Cristina depara-se com o fantasma da reconstrução do centro, uma possível força centrípeta alheia ao seu modelo. O governador da província de Buenos Aires, Daniel Scioli, ainda ameaçado por uma grave crise fiscal e começa a se expor como candidato presidencial em 2015.
Em um cenário em que Cristina não possa se reeleger e a oposição fragmentada não consiga aliar-se entre si, Scioli é o "plano B" de todo mundo: o ex-empresário varejista e motonauta menemista, que foi vice-presidente de Nestor Kirchner por imposição do peronismo tradicional, é um dos raríssimos políticos argentinos que dialoga fora de sua seita.
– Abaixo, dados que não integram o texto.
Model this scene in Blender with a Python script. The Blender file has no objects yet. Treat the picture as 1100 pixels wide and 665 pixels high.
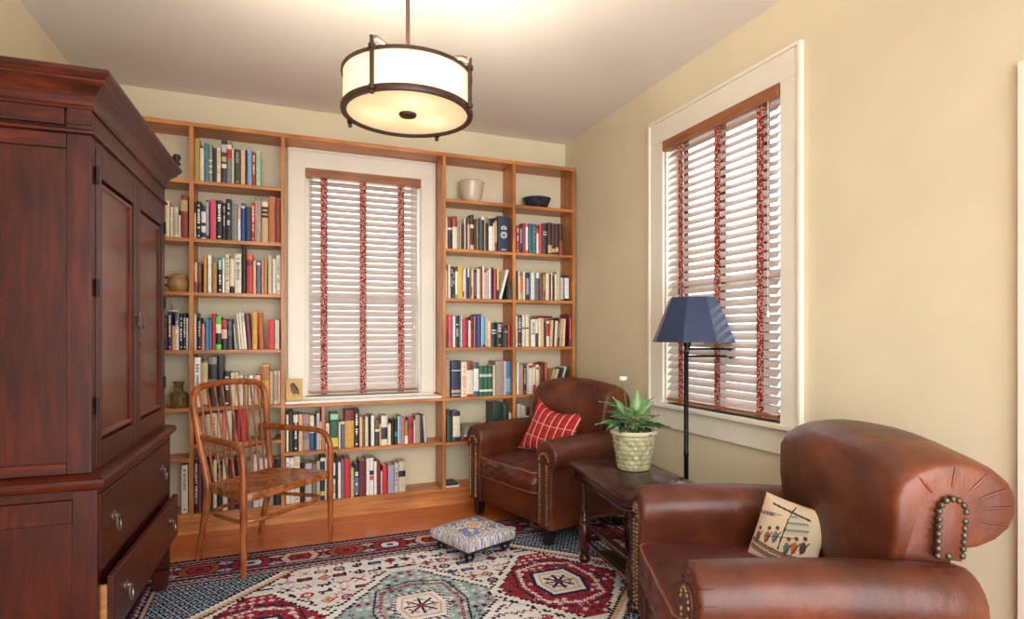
import bpy, bmesh, math, random
import numpy as np
from mathutils import Vector, Matrix

random.seed(7)
scene = bpy.context.scene
COL = scene.collection
PI = math.pi

BULB_W, SKY, EXPO, SUNE = 15.0, 2.6, 0.32, 3.0

# ------------------------------------------------------------------ colours
def lin(c):
    out = []
    for v in c:
        v = v / 255.0
        out.append(v / 12.92 if v <= 0.04045 else ((v + 0.055) / 1.055) ** 2.4)
    return out

def rgba(c):
    return lin(c) + [1.0]

# ------------------------------------------------------------------ materials
MATS = {}

def new_mat(name):
    m = bpy.data.materials.new(name)
    m.use_nodes = True
    nt = m.node_tree
    nt.nodes.clear()
    out = nt.nodes.new('ShaderNodeOutputMaterial')
    b = nt.nodes.new('ShaderNodeBsdfPrincipled')
    nt.links.new(b.outputs[0], out.inputs[0])
    return m, nt, b, out

def coords(nt, scale=(1, 1, 1), rot=(0, 0, 0)):
    tc = nt.nodes.new('ShaderNodeTexCoord')
    mp = nt.nodes.new('ShaderNodeMapping')
    mp.inputs['Scale'].default_value = scale
    mp.inputs['Rotation'].default_value = rot
    nt.links.new(tc.outputs['Object'], mp.inputs[0])
    return mp.outputs[0]

def noise(nt, vec, scale, detail=4.0, rough=0.55):
    n = nt.nodes.new('ShaderNodeTexNoise')
    n.inputs['Scale'].default_value = scale
    n.inputs['Detail'].default_value = detail
    n.inputs['Roughness'].default_value = rough
    nt.links.new(vec, n.inputs['Vector'])
    return n.outputs['Fac']

def ramp(nt, fac, stops):
    r = nt.nodes.new('ShaderNodeValToRGB')
    el = r.color_ramp.elements
    el[0].position, el[0].color = stops[0][0], rgba(stops[0][1])
    el[1].position, el[1].color = stops[-1][0], rgba(stops[-1][1])
    for p, c in stops[1:-1]:
        e = el.new(p)
        e.color = rgba(c)
    nt.links.new(fac, r.inputs[0])
    return r.outputs[0]

def bump(nt, b, height, strength=0.2, dist=0.01):
    bp = nt.nodes.new('ShaderNodeBump')
    bp.inputs['Strength'].default_value = strength
    bp.inputs['Distance'].default_value = dist
    nt.links.new(height, bp.inputs['Height'])
    nt.links.new(bp.outputs[0], b.inputs['Normal'])

def mix_mul(nt, a, b_, fac=1.0):
    m = nt.nodes.new('ShaderNodeMix')
    m.data_type = 'RGBA'
    m.blend_type = 'MULTIPLY'
    m.inputs[0].default_value = fac
    nt.links.new(a, m.inputs[6])
    nt.links.new(b_, m.inputs[7])
    return m.outputs[2]

def plain(name, c, rough=0.5, metal=0.0, var=0.06, scale=8.0, bmp=0.0, bscale=60.0, coat=0.0):
    if name in MATS:
        return MATS[name]
    m, nt, b, out = new_mat(name)
    v = coords(nt)
    f = noise(nt, v, scale, 3)
    lo = tuple(max(0, x * (1 - var)) for x in c)
    hi = tuple(min(255, x * (1 + var)) for x in c)
    nt.links.new(ramp(nt, f, [(0.3, lo), (0.7, hi)]), b.inputs['Base Color'])
    b.inputs['Roughness'].default_value = rough
    b.inputs['Metallic'].default_value = metal
    b.inputs['Coat Weight'].default_value = coat
    b.inputs['Coat Roughness'].default_value = 0.15
    if bmp:
        bump(nt, b, noise(nt, v, bscale, 2), bmp, 0.004)
    MATS[name] = m
    return m

def wood(name, dark, mid, light, axis='z', scale=3.0, stretch=12.0, rough=0.35, coat=0.2, bmp=0.05):
    if name in MATS:
        return MATS[name]
    m, nt, b, out = new_mat(name)
    s = [stretch, stretch, stretch]
    s['xyz'.index(axis)] = 1.0
    v = coords(nt, tuple(s))
    f1 = noise(nt, v, scale, 6, 0.6)
    big = noise(nt, coords(nt, (1.5, 1.5, 1.5)), 1.6, 2)
    c1 = ramp(nt, f1, [(0.3, dark), (0.5, mid), (0.72, light)])
    c2 = ramp(nt, big, [(0.3, (205, 200, 195)), (0.65, (255, 255, 255))])
    nt.links.new(mix_mul(nt, c1, c2), b.inputs['Base Color'])
    b.inputs['Roughness'].default_value = rough
    b.inputs['Specular IOR Level'].default_value = 0.32
    b.inputs['Coat Weight'].default_value = coat
    b.inputs['Coat Roughness'].default_value = 0.2
    bump(nt, b, f1, bmp, 0.003)
    MATS[name] = m
    return m

def leather(name, dark, mid, light, rough=0.38):
    m, nt, b, out = new_mat(name)
    v = coords(nt)
    f = noise(nt, v, 3.2, 5, 0.6)
    nt.links.new(ramp(nt, f, [(0.28, dark), (0.5, mid), (0.74, light)]), b.inputs['Base Color'])
    r = nt.nodes.new('ShaderNodeMapRange')
    r.inputs['To Min'].default_value = rough - 0.07
    r.inputs['To Max'].default_value = rough + 0.12
    nt.links.new(noise(nt, v, 9, 4), r.inputs[0])
    nt.links.new(r.outputs[0], b.inputs['Roughness'])
    big = noise(nt, coords(nt, (1, 2.2, 1)), 7.0, 3, 0.5)
    fine = noise(nt, v, 160, 2)
    add = nt.nodes.new('ShaderNodeMath')
    add.operation = 'MULTIPLY_ADD'
    nt.links.new(fine, add.inputs[0])
    add.inputs[1].default_value = 0.12
    nt.links.new(big, add.inputs[2])
    bump(nt, b, add.outputs[0], 0.35, 0.012)
    MATS[name] = m
    return m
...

A província de Buenos Aires não inclui a capital do país. A organização geopolítica da Argentina é similar à que havia no Brasil até 1975, em que a principal cidade, no caso o Rio de Janeiro, era uma unidade independente. A capital argentina é governada por Mauricio Macri, ex-cartola do Boca Juniors e herdeiro de um grupo empresarial. Seu partido, o PRO, praticamente só existe nos limites do município, que concentra 11% do eleitorado. Já a província de Buenos Aires, com capital em La Plata, conta com 40% do eleitorado e 55% do PIB argentino.
Scioli confraterniza com adversários de Cristina enquanto faz juras de fidelidade à presidente em atos públicos. Aparentemente aposta crescer no vácuo. De acordo com pesquisas de opinião, a atual presidente é rejeitada por 50% do eleitorado. Macri também o é. O sindicalista Hugo Moyano é refutado por 60%.
Em 2003, em um cenário de caos total, Néstor Kirchner conseguiu chegar ao poder com 22% dos votos e entronizar a mulher quatro anos depois com 45% dos sufrágios. Sem caos à vista, é de se supor que as alianças na Argentina, se não são tão necessárias para governar, serão importantes para vencer uma eleição.
A radicalização de Cristina pode não ser suficiente para eternizá-la ou propiciar a coroação de um herdeiro. E neste caso, as alternativas começam a se construir por si só.